Anche il Duo di Walter Piston, scritto nel 1949, testimonia il crescente interesse dell'autore nell'impiego della viola, interesse culminato con la composizione del Concerto (1957) per viola and orchestra, uno dei suoi lavori più apprezzati. Il Duo propone un equilibrio sapiente tra attenzione melodico-tematica e un tessuto armonico complesso e polivoco - ora politonale, ora modale, di rado accentuatamente dissonante. É attraversato da slanci passionali e raffinato impiego di virtuosismo, con al centro un adagio che, guardando all'essenza del canto come imprescindibile facoltà espressiva dell'uomo, fa pensare all' intimità della musica di Schubert.

Dopo aver visto, a cinque anni, il padre assassinato dai bolscevichi, anche a Lutoslawski accadde, come a Shostakovitch, di veder dichiarata la propria musica “indesiderata” dalle autorità culturali dei paesi dell'ex URSS, in ragione della sua espressività “troppo progressista”. Era il 1947, l'epoca della sua Première Symphonie. Lutoslawski dovette dunque imboccare il cammino di un'arte “rivoluzionaria nella tradizione” per godere del meritato successo che gli giunse con il Concerto pour orchestre (1954). Per ottenere il consenso della cultura ufficiale anche in Bukoliki (1952) l'autore - guardando ai 44 Duos per due violini di Bartók - prende a prestito elementi folcloristici: alcune melodie popolari raccolte da Wladyslaw Skierokowski. Alla prima versione pianistica, se ne aggiungerà una seconda per viola e violoncello (1962), su richiesta di William Primrose e Mstislav Rostropovich. Negli ultimi anni di vita Lutoslawsky, ormai libero dai condizionamenti espressivi che gli impose il regime polacco, dichiarò tuttavia di «guardare senza vergogna a queste prime opere del suo esordio compositivo».

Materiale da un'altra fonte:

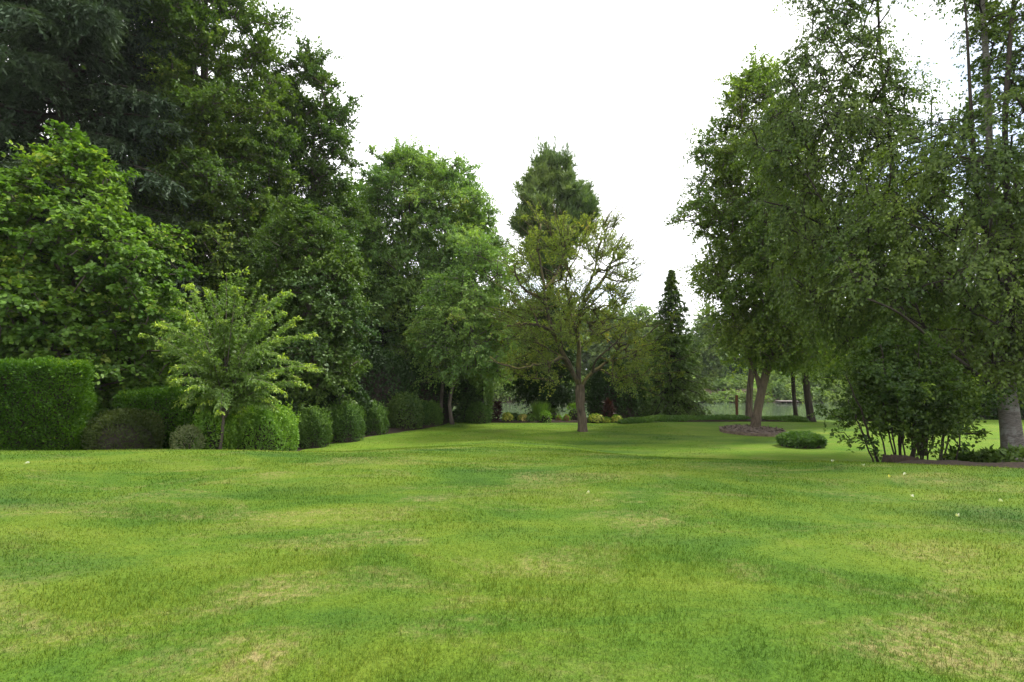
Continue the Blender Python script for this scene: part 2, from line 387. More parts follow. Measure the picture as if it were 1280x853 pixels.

Tadmôr, una Sonata per viola e violoncello della compositrice e pianista veneziana Letizia Michielon conclude la serata. Così ne parla l'autrice: «Tra Khaled Al As'ad, l'archeologo siriano barbaramente trucidato dall'Isis, e la città di Palmyra, il cui originale nome semitico era Tadmôr, vi fu un legame profondissimo. Il sacrificio eroico di Khaled, pronto a difendere i valori della storia e della cultura a prezzo della propria vita, rimane un esempio fulgido per l'intera umanità. Il brano rievoca la profonda emozione condivisa con gli illustri studiosi palmireni, amici di Al As'ad, riuniti a Varsavia in occasione di un convegno internazionale a lui dedicato, il primo dopo la liberazione della città siriana. L'intenso legame tra Palmyra e la Polonia si concretizza nel dialogo tra la viola, che utilizza l'accordatura del maqâm Nev-eser Pesrevi, e il violoncello, che estrapola liberamente alcuni profili tematici della Sonata op. 65 di Chopin, affiancandoli a reminiscenze della celebre Marcia Funebre dell'op. 35. Il genere sonatistico viene rivisitato per esprimere il violento gioco di contrasti che caratterizza la contrapposizione tra l'humanitas e la follia distruttrice del fanatismo.»